**Items from a dataset**:
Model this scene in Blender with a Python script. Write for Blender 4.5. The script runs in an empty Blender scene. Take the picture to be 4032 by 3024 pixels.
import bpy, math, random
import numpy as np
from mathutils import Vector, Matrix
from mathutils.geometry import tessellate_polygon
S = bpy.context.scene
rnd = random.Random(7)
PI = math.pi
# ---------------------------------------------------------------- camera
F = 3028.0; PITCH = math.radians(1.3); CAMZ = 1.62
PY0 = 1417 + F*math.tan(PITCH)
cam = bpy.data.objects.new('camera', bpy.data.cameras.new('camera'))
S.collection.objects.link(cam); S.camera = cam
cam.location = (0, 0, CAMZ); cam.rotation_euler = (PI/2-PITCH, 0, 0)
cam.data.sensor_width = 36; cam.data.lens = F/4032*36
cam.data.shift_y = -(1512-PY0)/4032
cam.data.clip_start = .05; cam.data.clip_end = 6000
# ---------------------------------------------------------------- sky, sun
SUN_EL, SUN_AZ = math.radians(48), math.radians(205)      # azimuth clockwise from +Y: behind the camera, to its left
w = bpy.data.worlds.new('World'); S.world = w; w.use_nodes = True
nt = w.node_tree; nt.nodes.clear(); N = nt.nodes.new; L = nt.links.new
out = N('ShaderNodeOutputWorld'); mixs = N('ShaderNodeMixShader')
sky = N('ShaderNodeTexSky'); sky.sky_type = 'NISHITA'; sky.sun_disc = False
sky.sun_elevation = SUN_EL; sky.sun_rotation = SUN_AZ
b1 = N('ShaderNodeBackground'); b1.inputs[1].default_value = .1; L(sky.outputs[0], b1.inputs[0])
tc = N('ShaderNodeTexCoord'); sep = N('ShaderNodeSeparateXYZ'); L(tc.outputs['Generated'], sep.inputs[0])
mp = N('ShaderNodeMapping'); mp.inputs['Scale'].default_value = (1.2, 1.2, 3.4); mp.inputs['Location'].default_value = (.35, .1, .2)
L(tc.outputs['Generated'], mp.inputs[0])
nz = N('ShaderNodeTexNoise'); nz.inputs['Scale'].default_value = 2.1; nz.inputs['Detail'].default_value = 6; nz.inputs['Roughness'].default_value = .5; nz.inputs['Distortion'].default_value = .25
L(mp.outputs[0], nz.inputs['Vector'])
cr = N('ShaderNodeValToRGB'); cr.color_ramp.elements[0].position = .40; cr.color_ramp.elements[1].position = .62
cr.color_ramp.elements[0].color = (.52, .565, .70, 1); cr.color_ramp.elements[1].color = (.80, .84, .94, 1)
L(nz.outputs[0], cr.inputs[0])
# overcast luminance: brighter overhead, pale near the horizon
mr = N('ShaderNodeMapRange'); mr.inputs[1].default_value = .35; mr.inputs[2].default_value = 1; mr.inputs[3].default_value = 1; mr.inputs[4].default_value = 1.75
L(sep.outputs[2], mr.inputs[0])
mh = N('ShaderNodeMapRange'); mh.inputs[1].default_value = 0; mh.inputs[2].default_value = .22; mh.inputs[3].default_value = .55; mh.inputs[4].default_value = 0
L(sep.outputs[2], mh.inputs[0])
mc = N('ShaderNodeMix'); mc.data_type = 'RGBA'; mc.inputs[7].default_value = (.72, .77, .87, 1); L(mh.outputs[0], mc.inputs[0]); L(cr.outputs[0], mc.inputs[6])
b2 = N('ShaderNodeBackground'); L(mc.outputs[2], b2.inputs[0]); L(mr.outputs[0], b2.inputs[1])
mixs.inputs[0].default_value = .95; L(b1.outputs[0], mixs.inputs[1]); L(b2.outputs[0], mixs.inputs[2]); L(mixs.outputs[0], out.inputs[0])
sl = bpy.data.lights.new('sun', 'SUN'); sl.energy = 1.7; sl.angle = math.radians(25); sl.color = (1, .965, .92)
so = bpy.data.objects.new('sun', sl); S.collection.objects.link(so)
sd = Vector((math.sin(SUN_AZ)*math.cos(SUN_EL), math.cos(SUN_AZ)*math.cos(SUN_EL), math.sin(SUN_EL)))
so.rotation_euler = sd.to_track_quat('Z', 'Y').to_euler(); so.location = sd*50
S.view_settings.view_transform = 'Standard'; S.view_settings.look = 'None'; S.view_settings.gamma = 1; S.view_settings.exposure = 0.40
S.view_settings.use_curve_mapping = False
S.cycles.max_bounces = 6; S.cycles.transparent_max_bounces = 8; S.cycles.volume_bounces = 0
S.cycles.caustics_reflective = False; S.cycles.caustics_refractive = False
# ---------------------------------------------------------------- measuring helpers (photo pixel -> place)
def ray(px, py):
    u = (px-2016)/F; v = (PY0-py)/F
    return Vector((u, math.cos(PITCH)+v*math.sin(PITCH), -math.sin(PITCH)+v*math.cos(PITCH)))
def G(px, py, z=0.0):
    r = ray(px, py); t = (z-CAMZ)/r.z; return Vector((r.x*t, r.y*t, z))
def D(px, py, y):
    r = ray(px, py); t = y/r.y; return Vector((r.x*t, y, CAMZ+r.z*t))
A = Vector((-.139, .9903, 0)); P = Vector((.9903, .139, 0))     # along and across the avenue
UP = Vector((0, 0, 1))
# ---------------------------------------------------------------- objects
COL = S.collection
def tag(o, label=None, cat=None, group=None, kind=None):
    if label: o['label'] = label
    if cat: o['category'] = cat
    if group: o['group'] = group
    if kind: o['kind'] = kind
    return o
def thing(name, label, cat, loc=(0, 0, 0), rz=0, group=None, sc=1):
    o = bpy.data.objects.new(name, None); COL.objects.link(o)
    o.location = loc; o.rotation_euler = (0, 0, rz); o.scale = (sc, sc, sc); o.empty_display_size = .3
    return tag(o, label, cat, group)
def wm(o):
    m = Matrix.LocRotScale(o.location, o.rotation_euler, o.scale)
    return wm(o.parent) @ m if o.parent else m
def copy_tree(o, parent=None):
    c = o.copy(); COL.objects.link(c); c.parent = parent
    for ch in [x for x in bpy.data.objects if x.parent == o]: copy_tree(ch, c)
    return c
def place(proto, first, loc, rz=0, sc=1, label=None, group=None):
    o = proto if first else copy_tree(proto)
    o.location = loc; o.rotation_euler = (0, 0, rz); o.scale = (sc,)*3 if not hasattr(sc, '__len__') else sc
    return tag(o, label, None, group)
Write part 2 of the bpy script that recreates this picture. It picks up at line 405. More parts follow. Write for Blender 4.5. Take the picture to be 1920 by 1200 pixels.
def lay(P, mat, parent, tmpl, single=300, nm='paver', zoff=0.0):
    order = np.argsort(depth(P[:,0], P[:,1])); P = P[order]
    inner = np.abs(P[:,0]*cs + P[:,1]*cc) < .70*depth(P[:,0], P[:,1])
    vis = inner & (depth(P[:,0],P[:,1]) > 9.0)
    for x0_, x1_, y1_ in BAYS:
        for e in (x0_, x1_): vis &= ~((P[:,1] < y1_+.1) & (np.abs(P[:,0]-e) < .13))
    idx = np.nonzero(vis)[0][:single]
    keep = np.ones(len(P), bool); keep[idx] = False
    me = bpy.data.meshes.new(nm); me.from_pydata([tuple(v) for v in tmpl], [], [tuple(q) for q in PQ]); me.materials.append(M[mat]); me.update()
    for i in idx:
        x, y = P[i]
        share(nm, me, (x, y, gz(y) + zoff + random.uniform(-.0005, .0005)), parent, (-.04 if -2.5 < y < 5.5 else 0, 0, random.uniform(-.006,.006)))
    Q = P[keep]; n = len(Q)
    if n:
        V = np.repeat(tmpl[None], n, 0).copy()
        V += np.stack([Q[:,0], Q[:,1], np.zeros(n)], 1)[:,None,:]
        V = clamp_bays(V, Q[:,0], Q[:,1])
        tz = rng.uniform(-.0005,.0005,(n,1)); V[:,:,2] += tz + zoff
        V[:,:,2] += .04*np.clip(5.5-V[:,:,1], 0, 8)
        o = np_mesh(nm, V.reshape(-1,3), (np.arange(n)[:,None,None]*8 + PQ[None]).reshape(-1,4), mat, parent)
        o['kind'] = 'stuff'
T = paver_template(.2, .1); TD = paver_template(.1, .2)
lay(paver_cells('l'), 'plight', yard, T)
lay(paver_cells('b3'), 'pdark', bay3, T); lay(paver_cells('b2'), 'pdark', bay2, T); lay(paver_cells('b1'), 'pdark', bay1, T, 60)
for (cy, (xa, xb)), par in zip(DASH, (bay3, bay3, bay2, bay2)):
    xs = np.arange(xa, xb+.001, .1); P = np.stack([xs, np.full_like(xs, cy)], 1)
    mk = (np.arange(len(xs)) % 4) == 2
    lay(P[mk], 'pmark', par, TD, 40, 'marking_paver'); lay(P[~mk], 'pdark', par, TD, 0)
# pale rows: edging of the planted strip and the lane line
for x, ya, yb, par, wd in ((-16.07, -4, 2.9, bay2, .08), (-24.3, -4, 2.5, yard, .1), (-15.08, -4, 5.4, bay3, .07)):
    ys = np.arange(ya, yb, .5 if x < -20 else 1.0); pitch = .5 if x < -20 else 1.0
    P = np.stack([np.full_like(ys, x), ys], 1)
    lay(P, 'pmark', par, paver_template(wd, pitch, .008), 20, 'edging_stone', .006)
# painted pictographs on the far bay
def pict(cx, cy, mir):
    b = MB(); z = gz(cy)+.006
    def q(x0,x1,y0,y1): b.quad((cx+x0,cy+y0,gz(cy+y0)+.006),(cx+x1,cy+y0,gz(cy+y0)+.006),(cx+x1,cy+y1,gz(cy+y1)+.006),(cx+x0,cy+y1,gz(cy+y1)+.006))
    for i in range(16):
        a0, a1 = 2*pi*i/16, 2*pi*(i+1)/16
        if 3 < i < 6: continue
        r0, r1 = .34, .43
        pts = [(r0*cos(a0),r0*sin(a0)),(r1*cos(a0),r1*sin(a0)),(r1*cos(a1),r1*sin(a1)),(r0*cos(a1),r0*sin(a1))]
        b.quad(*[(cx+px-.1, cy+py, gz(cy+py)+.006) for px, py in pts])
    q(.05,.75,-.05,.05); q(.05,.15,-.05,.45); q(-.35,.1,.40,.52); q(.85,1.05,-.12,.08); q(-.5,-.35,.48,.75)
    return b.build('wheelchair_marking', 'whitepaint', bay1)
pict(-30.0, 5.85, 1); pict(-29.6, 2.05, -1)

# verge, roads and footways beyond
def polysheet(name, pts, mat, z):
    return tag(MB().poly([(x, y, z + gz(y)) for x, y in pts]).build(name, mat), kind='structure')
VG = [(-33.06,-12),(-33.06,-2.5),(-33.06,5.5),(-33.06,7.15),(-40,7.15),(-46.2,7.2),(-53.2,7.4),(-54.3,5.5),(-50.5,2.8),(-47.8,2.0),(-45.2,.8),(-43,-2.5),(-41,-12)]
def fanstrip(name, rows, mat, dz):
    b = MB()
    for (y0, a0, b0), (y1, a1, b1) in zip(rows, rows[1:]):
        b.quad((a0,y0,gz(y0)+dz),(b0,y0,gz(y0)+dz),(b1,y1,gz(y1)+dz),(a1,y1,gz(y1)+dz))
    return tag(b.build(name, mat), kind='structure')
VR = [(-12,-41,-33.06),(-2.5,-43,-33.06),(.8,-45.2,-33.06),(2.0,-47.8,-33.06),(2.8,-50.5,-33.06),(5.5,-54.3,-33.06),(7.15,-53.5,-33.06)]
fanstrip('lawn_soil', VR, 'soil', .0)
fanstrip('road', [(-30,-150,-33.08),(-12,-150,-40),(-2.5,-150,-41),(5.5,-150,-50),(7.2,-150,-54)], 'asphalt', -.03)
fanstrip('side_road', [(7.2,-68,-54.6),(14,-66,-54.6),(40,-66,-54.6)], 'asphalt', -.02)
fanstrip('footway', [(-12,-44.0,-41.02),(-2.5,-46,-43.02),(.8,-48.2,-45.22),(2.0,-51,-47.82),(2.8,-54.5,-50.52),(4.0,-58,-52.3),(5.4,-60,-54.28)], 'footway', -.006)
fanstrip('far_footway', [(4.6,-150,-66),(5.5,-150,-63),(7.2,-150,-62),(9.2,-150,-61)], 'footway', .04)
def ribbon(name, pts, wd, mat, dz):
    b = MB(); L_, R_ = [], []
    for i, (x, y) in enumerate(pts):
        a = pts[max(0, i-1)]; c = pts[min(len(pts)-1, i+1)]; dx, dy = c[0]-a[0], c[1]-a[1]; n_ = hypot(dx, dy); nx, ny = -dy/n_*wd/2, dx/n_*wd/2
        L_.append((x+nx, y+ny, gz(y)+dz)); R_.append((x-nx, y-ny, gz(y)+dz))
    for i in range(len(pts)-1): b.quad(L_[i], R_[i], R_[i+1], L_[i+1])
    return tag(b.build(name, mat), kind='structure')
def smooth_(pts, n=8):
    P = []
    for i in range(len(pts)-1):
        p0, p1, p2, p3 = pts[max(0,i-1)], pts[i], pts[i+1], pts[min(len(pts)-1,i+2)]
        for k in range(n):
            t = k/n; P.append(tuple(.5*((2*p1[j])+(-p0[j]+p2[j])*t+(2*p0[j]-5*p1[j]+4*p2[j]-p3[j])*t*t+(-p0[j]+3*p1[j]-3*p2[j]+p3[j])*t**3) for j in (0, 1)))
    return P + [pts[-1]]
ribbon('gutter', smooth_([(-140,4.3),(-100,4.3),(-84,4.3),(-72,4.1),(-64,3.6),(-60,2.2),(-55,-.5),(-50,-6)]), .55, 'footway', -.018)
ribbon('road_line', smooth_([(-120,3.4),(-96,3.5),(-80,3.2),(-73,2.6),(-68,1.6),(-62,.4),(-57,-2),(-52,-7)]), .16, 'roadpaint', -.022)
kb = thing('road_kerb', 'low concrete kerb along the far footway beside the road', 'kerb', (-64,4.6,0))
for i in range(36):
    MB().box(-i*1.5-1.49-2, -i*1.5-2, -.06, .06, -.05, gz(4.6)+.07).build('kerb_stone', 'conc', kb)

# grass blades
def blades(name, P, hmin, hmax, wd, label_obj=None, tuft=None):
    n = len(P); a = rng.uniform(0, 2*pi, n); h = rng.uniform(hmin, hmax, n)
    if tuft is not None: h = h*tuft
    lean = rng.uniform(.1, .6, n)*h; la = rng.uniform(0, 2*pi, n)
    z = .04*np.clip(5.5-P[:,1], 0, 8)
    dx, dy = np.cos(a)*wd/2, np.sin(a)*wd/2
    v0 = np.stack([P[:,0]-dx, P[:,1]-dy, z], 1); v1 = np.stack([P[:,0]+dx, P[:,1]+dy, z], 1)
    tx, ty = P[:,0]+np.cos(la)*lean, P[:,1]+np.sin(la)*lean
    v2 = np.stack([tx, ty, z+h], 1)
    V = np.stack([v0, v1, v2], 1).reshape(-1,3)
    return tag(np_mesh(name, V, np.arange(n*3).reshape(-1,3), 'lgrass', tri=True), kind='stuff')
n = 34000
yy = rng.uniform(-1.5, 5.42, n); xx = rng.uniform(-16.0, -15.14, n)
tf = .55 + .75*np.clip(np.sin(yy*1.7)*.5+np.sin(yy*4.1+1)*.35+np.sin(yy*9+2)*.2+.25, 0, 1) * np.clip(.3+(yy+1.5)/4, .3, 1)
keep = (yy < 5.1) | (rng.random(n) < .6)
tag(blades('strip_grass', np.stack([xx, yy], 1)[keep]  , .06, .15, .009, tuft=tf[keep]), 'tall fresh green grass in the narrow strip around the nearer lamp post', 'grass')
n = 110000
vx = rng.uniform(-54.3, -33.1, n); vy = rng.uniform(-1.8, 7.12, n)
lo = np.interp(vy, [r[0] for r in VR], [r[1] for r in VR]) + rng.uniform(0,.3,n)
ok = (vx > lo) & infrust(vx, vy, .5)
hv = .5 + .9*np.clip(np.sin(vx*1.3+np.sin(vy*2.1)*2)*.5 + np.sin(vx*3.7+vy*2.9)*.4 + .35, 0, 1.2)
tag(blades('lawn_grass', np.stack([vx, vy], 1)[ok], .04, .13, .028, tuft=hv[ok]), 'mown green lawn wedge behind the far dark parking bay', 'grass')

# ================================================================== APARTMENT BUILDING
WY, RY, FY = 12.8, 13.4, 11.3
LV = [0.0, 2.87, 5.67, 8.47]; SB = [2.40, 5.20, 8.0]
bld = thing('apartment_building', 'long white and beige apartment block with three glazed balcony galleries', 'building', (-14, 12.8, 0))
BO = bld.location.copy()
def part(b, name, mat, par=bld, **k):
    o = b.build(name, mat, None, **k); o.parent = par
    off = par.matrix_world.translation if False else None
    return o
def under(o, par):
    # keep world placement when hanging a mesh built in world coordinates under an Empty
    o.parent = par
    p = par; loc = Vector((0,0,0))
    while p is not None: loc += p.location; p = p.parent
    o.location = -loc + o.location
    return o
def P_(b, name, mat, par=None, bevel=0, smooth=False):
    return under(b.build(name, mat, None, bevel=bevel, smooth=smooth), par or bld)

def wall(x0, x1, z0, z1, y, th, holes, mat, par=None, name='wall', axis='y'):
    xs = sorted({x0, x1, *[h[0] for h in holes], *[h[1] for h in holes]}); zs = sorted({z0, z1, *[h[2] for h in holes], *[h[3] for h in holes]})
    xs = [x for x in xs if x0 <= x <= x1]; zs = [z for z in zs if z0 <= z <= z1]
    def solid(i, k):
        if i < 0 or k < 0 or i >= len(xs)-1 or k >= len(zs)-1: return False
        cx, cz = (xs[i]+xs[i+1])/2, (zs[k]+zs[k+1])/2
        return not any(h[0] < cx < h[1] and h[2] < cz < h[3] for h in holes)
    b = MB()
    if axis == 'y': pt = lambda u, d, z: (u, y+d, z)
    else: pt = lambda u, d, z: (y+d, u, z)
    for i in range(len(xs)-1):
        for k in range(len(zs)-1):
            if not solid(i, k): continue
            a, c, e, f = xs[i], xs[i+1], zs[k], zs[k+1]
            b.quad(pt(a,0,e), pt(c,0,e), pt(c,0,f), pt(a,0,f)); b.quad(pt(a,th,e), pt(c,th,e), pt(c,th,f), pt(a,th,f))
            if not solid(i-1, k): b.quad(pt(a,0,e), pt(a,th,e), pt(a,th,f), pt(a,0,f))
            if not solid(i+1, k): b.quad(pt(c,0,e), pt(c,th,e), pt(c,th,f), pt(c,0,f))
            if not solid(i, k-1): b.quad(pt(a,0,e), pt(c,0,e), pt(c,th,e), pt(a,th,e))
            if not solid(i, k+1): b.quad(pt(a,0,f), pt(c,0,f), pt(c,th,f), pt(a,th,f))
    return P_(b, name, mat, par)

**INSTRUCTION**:
Your task is to list each line of the records with the word "Take".

**THE OUTPUT**:
Model this scene in Blender with a Python script. Write for Blender 4.5. The script runs in an empty Blender scene. Take the picture to be 4032 by 3024 pixels.
Write part 2 of the bpy script that recreates this picture. It picks up at line 405. More parts follow. Write for Blender 4.5. Take the picture to be 1920 by 1200 pixels.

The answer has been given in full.